Tuesday 24 October 2017

Simple Minds unplug the stadium sound

Still alive and kicking after 40 years on the go, Scottish demi-gods Simple Minds have left their electronic roots behind for pastures acoustic

Golden oldies Simple Minds are playing Dublin this June
Golden oldies Simple Minds are playing Dublin this June
Barry Egan

Barry Egan

In 1982, New Musical Express's resident guru Paul Morley wrote of Simple Minds as "post-ABBA". Rather than taking it as a damning criticism, Simple Minds's resident guru Jim Kerr, years later, saw that comment as part of the mythology around the music of the band and the British music press in particular who fed that mythology.

"The music papers could articulate a feeling in the air. John Peel could play your records, which was great, but then the papers put a context around it. Also, the Morleys of the world helped create this narrative around it."

Whatever about post-ABBA, in 2016 Simple Minds went post-electric. Their direction took a camp-fire turn with the album Acoustic. With Mojo magazine dubbing it a tad melodramatically their "best album in 30 years", Acoustic featured a tambourine-heavy re-working of Promised You A Miracle, a mandolin mash-up of New Gold Dream plus a folked-up Don't You (Forget About Me).

Simple Minds are now bringing that stripped-back performance to the Olympia Theatre in Dublin for two shows (and the Waterfront in Belfast) in a few months. It will be a sort of homecoming for Jim, who lived in Dublin with his then wife Patsy Kensit from 1992 to 1995.

"I have known Ireland," he told me. "We came as kids to Bray in the 1960s for four years on the trot. And Killiney didn't feel a million miles from Scotland.

"Bono found us a house up in Killiney," Jim continued, not adding that Daniel Lanois once said about the making of 1984 U2 album The Unforgettable Fire: "U2 wanted to do something different. They had been listening to New Gold Dream by Simple Minds as a point of reference, a record they liked."

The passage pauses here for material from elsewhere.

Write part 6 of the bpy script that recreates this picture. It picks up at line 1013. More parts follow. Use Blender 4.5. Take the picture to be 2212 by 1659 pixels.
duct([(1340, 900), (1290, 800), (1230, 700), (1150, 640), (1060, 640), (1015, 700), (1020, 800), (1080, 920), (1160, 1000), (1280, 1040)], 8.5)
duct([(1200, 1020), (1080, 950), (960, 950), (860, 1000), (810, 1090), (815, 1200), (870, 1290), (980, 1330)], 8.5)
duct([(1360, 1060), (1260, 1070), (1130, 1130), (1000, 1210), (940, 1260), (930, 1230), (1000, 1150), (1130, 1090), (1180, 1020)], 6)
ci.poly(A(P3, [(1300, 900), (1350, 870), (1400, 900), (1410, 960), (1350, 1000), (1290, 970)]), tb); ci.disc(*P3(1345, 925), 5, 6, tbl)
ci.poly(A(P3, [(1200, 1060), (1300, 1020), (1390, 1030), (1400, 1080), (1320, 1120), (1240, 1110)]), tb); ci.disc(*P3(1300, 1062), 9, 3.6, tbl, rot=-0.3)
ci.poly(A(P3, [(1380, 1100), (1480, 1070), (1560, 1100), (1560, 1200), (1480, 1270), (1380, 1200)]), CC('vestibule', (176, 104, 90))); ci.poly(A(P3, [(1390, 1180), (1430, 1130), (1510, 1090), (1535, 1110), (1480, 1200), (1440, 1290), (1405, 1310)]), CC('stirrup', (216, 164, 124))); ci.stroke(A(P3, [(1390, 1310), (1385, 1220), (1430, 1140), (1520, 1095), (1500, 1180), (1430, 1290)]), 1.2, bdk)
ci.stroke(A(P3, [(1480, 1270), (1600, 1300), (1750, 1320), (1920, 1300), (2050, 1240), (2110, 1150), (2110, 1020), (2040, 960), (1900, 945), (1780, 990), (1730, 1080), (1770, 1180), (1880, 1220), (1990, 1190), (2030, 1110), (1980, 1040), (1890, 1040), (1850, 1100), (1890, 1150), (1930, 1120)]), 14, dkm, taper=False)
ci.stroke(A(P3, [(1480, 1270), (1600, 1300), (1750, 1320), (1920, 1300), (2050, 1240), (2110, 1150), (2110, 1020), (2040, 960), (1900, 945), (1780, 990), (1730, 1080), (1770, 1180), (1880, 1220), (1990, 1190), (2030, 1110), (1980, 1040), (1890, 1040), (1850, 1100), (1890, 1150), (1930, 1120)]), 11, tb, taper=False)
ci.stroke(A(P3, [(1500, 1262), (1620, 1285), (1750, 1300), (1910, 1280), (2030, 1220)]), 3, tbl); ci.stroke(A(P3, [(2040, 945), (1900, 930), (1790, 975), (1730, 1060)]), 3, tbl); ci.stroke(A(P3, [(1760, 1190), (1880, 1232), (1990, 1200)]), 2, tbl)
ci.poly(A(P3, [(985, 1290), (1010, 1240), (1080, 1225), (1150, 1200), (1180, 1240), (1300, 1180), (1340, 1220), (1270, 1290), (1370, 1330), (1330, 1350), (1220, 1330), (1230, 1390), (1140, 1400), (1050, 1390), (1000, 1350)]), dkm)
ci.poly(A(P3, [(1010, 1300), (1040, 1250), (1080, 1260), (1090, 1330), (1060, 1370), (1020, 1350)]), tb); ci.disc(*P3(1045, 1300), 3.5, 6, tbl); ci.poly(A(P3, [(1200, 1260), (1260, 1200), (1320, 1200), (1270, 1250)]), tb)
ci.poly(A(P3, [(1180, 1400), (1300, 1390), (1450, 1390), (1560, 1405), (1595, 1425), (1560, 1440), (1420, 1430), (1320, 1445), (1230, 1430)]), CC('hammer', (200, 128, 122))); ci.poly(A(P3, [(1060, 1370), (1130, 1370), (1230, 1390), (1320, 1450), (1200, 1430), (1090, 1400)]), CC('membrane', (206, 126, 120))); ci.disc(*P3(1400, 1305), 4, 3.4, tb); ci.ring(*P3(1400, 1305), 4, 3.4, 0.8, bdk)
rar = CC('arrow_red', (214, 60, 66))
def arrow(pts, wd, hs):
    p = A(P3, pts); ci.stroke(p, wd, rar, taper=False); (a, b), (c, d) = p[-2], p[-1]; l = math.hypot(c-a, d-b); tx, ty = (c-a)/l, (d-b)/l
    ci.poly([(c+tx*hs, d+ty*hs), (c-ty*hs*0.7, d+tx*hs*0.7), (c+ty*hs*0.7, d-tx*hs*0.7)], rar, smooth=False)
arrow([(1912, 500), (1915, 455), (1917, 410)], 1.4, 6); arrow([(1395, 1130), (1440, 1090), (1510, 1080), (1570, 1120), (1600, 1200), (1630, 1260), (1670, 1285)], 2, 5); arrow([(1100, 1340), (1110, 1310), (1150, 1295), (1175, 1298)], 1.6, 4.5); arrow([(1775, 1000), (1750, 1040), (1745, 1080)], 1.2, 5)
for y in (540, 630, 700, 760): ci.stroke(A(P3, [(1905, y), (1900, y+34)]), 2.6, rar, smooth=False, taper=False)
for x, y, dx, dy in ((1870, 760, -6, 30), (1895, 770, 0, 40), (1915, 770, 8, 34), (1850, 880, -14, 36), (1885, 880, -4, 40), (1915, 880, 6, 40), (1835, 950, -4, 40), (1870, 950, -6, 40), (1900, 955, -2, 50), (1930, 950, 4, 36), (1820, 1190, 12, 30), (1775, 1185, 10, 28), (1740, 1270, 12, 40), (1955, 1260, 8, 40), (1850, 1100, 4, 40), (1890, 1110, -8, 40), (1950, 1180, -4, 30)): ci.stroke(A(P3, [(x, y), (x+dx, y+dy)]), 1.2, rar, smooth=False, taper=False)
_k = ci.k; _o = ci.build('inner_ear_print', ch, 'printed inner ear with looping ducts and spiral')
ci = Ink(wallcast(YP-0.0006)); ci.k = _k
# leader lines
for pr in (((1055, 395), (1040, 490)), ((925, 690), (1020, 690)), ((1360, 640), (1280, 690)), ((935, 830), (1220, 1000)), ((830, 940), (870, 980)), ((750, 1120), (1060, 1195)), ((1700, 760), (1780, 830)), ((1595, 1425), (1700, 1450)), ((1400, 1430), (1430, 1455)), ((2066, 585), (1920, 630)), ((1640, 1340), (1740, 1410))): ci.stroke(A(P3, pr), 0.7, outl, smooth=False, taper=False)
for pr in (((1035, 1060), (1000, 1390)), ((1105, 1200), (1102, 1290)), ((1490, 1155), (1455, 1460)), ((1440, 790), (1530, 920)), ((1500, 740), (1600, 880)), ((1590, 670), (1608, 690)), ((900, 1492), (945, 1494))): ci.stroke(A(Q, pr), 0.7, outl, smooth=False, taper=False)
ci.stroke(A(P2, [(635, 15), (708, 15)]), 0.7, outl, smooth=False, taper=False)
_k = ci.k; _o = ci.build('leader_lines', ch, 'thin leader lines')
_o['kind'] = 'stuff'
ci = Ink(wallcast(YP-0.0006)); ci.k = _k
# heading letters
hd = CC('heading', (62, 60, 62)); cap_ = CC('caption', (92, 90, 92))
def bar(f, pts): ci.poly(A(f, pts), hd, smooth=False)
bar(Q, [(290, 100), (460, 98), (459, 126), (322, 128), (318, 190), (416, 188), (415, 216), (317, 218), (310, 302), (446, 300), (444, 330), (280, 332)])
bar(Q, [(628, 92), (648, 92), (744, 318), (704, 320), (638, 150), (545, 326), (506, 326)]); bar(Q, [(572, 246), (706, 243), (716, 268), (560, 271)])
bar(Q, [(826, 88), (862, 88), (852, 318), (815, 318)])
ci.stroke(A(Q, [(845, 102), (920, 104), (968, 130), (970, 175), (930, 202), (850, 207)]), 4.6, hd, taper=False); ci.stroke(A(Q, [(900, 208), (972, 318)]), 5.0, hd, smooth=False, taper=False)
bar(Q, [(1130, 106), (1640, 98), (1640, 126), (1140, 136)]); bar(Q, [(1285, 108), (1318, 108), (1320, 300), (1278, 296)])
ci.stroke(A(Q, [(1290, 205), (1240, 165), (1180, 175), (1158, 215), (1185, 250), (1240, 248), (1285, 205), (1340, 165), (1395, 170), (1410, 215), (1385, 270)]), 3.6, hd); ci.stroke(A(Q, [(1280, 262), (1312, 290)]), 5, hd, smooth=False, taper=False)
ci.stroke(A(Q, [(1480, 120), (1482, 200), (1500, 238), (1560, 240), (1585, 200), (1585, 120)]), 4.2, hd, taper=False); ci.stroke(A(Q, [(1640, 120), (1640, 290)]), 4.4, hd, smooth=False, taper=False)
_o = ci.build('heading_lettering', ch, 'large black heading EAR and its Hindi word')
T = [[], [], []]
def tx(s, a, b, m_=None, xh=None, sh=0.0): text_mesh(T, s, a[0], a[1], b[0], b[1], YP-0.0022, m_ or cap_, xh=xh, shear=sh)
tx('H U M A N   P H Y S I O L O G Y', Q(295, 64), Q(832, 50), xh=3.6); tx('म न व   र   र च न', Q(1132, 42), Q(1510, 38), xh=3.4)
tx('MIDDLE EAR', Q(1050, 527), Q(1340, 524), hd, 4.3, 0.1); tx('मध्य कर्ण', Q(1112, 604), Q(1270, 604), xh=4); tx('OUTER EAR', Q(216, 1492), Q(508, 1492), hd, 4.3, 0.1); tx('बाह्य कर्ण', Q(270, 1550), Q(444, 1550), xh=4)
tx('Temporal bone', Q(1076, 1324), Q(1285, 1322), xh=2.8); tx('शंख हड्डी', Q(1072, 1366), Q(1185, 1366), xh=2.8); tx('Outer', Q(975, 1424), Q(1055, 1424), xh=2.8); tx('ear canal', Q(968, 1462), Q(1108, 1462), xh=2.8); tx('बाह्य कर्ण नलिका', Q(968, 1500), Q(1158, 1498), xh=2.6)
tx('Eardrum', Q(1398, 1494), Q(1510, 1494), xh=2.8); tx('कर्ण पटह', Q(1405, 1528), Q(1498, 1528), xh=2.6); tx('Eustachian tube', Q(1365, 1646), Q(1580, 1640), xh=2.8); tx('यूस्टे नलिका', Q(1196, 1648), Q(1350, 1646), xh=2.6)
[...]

Lanois, who co-produced The Unforgettable Fire with Brian Eno, said in reference to Simple Minds's iconic fifth album released in late 1982. "The panorama of the ambience appealed to them. I think that Bono wanted to get to a place that was wider than stripped-down rock 'n' roll, so we allowed ourselves the flexibility to embrace the colours that Eno and I had been developing."

Kerr said that one of his all-time favourite lines was from Werner Herzog's Fitzcarraldo: ''Only dreamers can move mountains." Kerr added that dreamers have got a bad reputation, because people say dreamers never do anything.

"You need courage to dream," declared Kerr, who was born on July 9, 1959, in Glasgow's Toryglen Estate, to Jimmy (a brickie's labourer) and Irene (a machinist in a factory making army clothes).

Jim recalled how his friend Barney listened to Kraftwerk and learned Russian "to be different". One day Barney's dad came into the bedroom while the two teens were listening to some "Baader Meinhof punk bands" and while Barney was pointedly talking Russian...

"I know what you two are!" he roared. "You are spies!" the exasperated dad told young Jim and Barney.

As for Jim and Charlie - Charlie Burchill, the guitarist in Simple Minds - they met when Jim was eight. Charlie's mother knew Jim's mother; Charlie's family were from the south side of Glasgow; The Kerr family had moved there from the Gorbals to these high-rise concrete flats where Charlie and Jim met and formed a bond that would last all their lives. "Charlie and I wanted to be Kafka! We wanted to be Baudelaire! But we were housing-estate kids. But we didn't know that we had a limiting working-class thing. It was before drugs hit Glasgow."

It was before Simple Minds hit the world. Don't you forget about them.